A town developed around the Lourens River and the farm of Vergelegen (Dutch: "remotely situated"), an 18th century farmhouse built in the historic Cape Dutch style by Willem Adriaan van der Stel, governor of the Cape and son of Simon van der Stel, who gave his name to the nearby town of Stellenbosch. Willem Adriaan was later sent back to Holland after being charged with corruption and cruelty towards local farmers. The farm is now owned by a subsidiary of the large mining company Anglo American, who have restored the farmhouse to its original magnificence and continue to produce some of South Africa's best wines there. The farm is open to tourists.

The town was named Somerset after an English governor of the Cape Colony during the 1800s, Lord Charles Henry Somerset, with the suffix 'West' being added after 1825 to differentiate it from Somerset East, another South African town in the Eastern Cape. In the 1830s, Sir Lowry's Pass, named after later governor Sir Lowry Cole, was constructed to link the town with outposts further east over the Hottentots-Holland mountains.

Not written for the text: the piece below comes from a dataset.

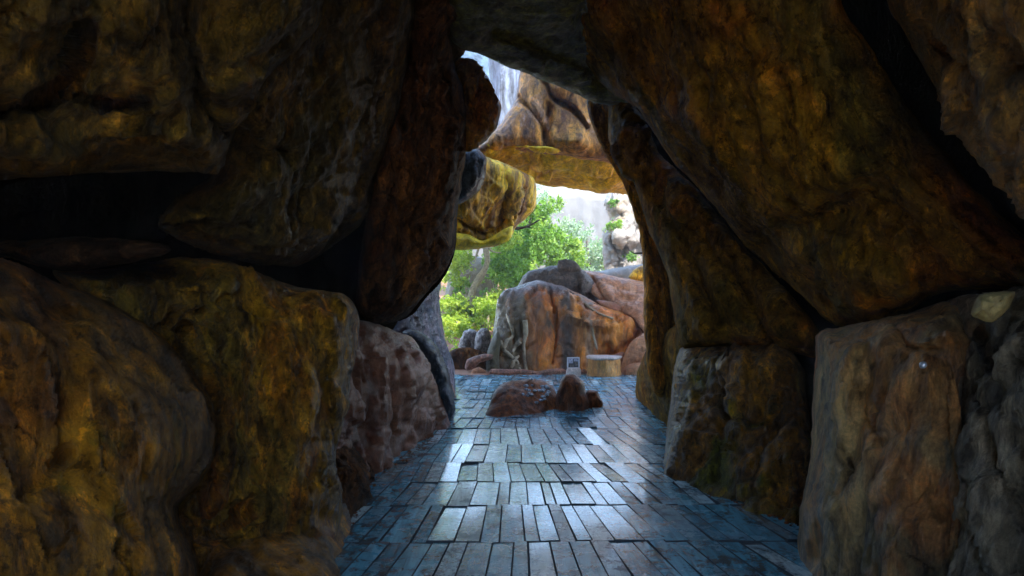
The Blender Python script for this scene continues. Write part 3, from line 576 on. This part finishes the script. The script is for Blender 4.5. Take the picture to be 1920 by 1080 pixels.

In the 1960s, the AECI factory between Somerset West and Strand was the second largest dynamite factory in the world. Today the town boasts the largest concentration of millionaire residents in the country.

Local Attractions

Somerset West is renowned for its annual display of Christmas lights erected atop the street lights of the Main Road. [citation needed] Each year people the Main Road is decorated with an array of flashing bells, angels, palm trees and camels, reindeer, candles and even squirrels(?). The display started in the late 1970s as a low key affair with only a few lights, but has since grown into a major tourist attraction. The Helderberg Lights Festival (aka the Strawberry Festival) traditionally complements these lights when the Main Road is closed off in the evening and floats, parades and flea market stalls are lined up under the lights.

Another popular Christmas tradition that has been held annually for the past 20 years at Vergelegen is Carols by Candlelight. Visitors are invited to bring a picnic basket, blanket and torch and celebrate the joy of Christmas with family and friends on the sprawling lawns amongst the historic camphor trees of this world-class wine farm.

The area also has its own community radio station, Radio Helderberg, broadcasting community notices and playing adult orientated English and Afrikaans pop music.

The Helderberg Nature Reserve, a 363 hectare natural wildlife preserve opened in 1964, contains a wide variety of smaller fauna (buck, tortoises and other reptiles) and outstanding specimens of indigenous flora such as protea and fynbos. The reserve also offers a variety of nature walks for ramblers. Entry fee as of August 2007 is around R11.

The historic town of Stellenbosch, founded by the Dutch settlers in the 17th century is reachable from Somerset West via the R44 road that takes the traveller through the magnificent scenery of this part of the world. Wine farms dot the route as well as vegetable and fruit growing fields and mountains drowse in the background.